Minnesota law says income from a foreign operating subsidiary can qualify for the tax break if no more than 20 percent of its property and payroll are in the U.S. The court said since zero is less than 20 percent, a subsidiary with zero property or payroll anywhere could technically qualify.

Getschel thinks protecting these "shells" is not what lawmakers originally had in mind when they wrote the law. "A 'foreign operating corporation' -- I mean, the word "operating" seems to mean something, that there has to be have operations, which the Supreme Court didn't agree with."

Getschel isn't saying most companies are looking to slip through this loophole; only that they now can, and a certain number probably will. He says the Department of Revenue has up to $40 million in recent claims for refunds from companies that have recently discovered foreign operating corporation income. Those claims followed an earlier tax court ruling in the case. Getschel expects more claims are on the way now that the Supreme Court has given the final word -- some undoubtedly more legit than others.

The Supreme Court decision vindicates Hutchinson Technology, the Hutchinson, Minn.-based maker of parts for disk drives. The case related to a subsidiary the company started in the late 1980s to handle its growing income from Asia. The subsidiary -- HTI Export -- was not a pure shell, but there wasn't much to it. In some years it paid one foreign-based employee as much as $70,000 and spent $5,700 in promotional materials.
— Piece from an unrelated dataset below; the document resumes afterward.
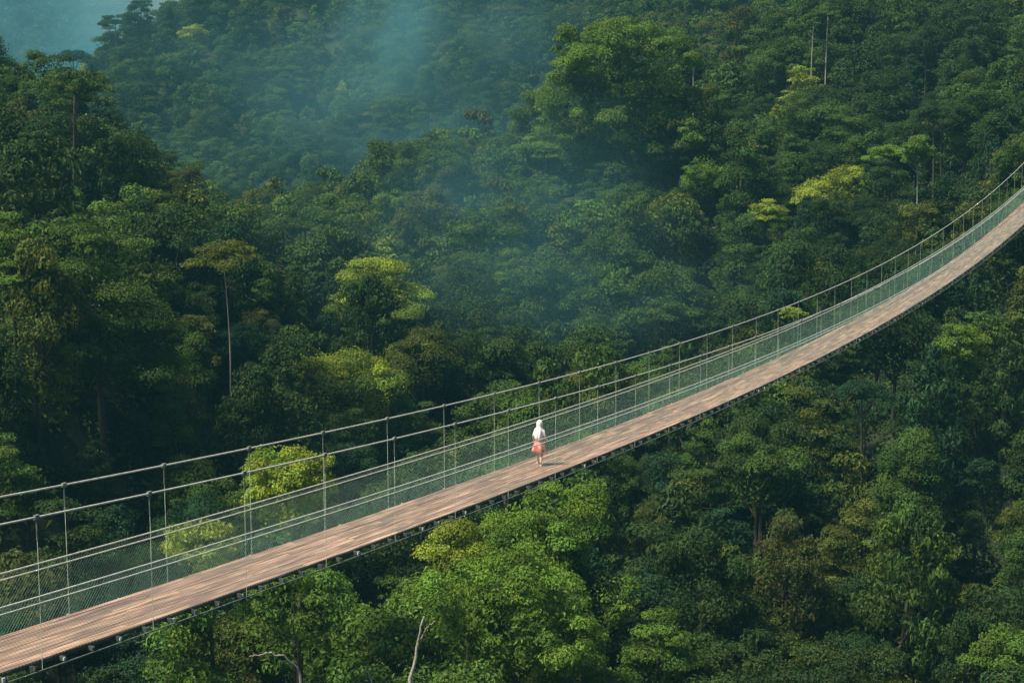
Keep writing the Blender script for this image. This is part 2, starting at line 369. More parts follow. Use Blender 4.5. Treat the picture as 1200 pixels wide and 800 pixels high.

Company spokeswoman Connie Pautz says the Minnesota tax break -- and a similar one in federal law -- were originally intended to encourage exports. On that count, she says they were a success, and reduced the cost of competing abroad. Over 20 years Hutchinson Technology grew its Asian exports from 5 percent to 93 percent of its sales, adding jobs in Minnesota and around the world.

"Over 20 years ago HTI had over 30 U.S.-based competitors," Pautz says. "Today there are only two in the world and they're both located in Asia; both manufacture in China. And so we think certainly having a level playing field has helped us be competitive worldwide with competitors that are in Asia."

The Supreme Court has resolved that Hutchinson Technology did nothing wrong in seizing the opportunities available to it. But even some business interests are now uncomfortable with the loophole opened up by the decision. The Minnesota Chamber of Commerce supports a Pawlenty administration proposal to make sure subsidiaries don't get the tax break unless they have a certain amount of property and payroll abroad.

A DFL proposal goes even further in trying to assure foreign operations are really there to serve foreign markets -- and not to dodge the tax man.